Priester und Ordensleute sind berufen, geistliche Väter und Mütter für unzählige Seelen zu sein. Durch ihr hingegebenes Leben spiegeln sie die Liebe Christi wider, der auf Erden keine Frau nahm, weil seine Braut die Kirche ist (Epheser 5,25-27). Ihre Liebe ist nicht auf eine einzelne Person beschränkt, sondern steht allen offen – auf selbstlose und umfassende Weise.
5. Der Zölibat in der modernen Welt: Ist er noch relevant?
In einer hypersexualisierten Gesellschaft, in der Liebe oft auf das Körperliche reduziert wird, ist der Zölibat ein prophetisches Zeugnis dafür, dass Liebe weit über Lust und Begehren hinausgeht. In einer Welt, in der Beziehungen oft von Egoismus und Oberflächlichkeit geprägt sind, zeigt der Zölibat, dass es möglich ist, eine völlige Selbsthingabe für eine größere Liebe zu leben.
Heute brauchen wir mehr denn je Zeugen reiner und selbstloser Liebe, Menschen, die den Zölibat mit Freude leben und zeigen, dass wahres Glück nicht von einer romantischen Beziehung abhängt, sondern von der Gemeinschaft mit Gott.
6. Was lehrt uns der Zölibat als Christen?
Der Zölibat ist nicht nur für Priester und Ordensleute – er hat eine Botschaft für jeden Christen. Er erinnert uns daran, dass wahre Liebe immer mit Opfer und Hingabe verbunden ist, dass Keuschheit (je nach Lebensstand) eine wertvolle Tugend ist und dass unser endgültiges Ziel nicht in dieser Welt liegt, sondern in der ewigen Vereinigung mit Gott.
Auch Ehepaare können vom Zölibat lernen, indem sie sich bewusst machen, dass ihre Ehe ein totales, treues und selbstloses Geschenk sein sollte.

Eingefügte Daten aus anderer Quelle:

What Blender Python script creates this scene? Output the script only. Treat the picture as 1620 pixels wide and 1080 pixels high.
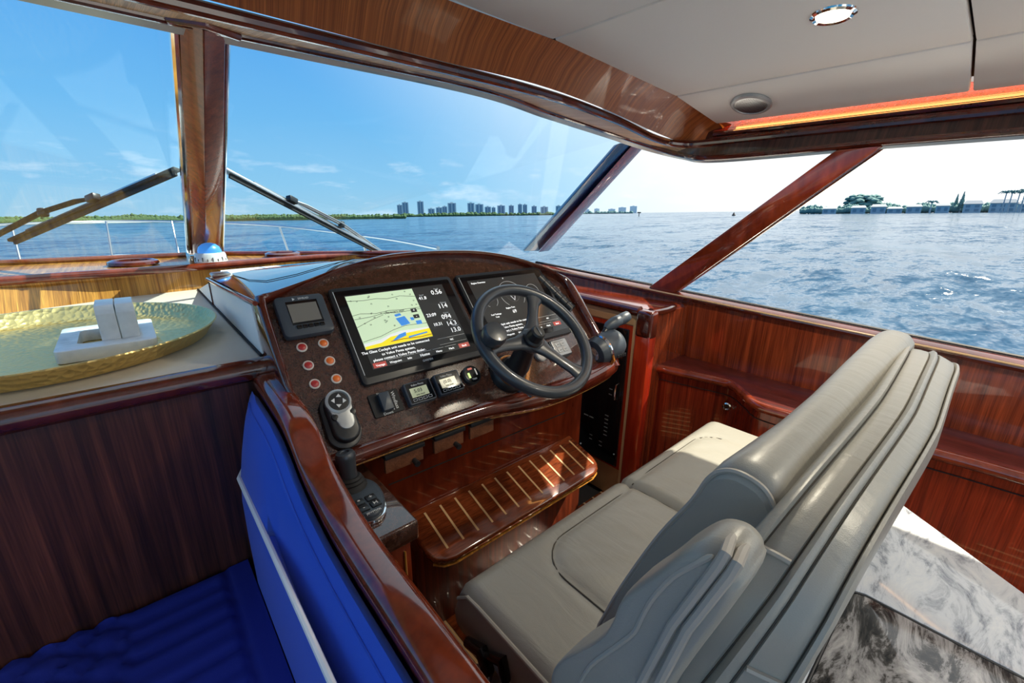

Und junge Menschen können in Priestern und Ordensleuten ein Vorbild dafür sehen, wie man Liebe in ihrer Fülle leben kann, auch ohne eine Familie zu gründen.
Fazit: Der Zölibat – Ein Zeichen des Reiches Gottes
Der Zölibat ist keine Last, sondern ein Geschenk – eine Lebensweise, durch die man schon auf Erden das vorwegnimmt, was wir im Himmel sein werden. Er ist kein Hindernis, sondern ein Weg zu Freiheit und radikaler Liebe. Jesus lebte ihn, die Apostel nahmen ihn an, und die Kirche schlägt ihn weiterhin als leuchtendes Zeugnis für das Himmelreich vor.
Auch wenn nicht jeder dazu berufen ist, den Zölibat zu leben, so können doch alle von seiner Bedeutung lernen: dass wir unser vollkommenes und endgültiges Glück nur in Gott finden. Möge der Herr uns offene Herzen schenken, um diese schöne Gabe zu verstehen und wertzuschätzen – eine Gabe, die die Kirche durch die Jahrhunderte bereichert hat.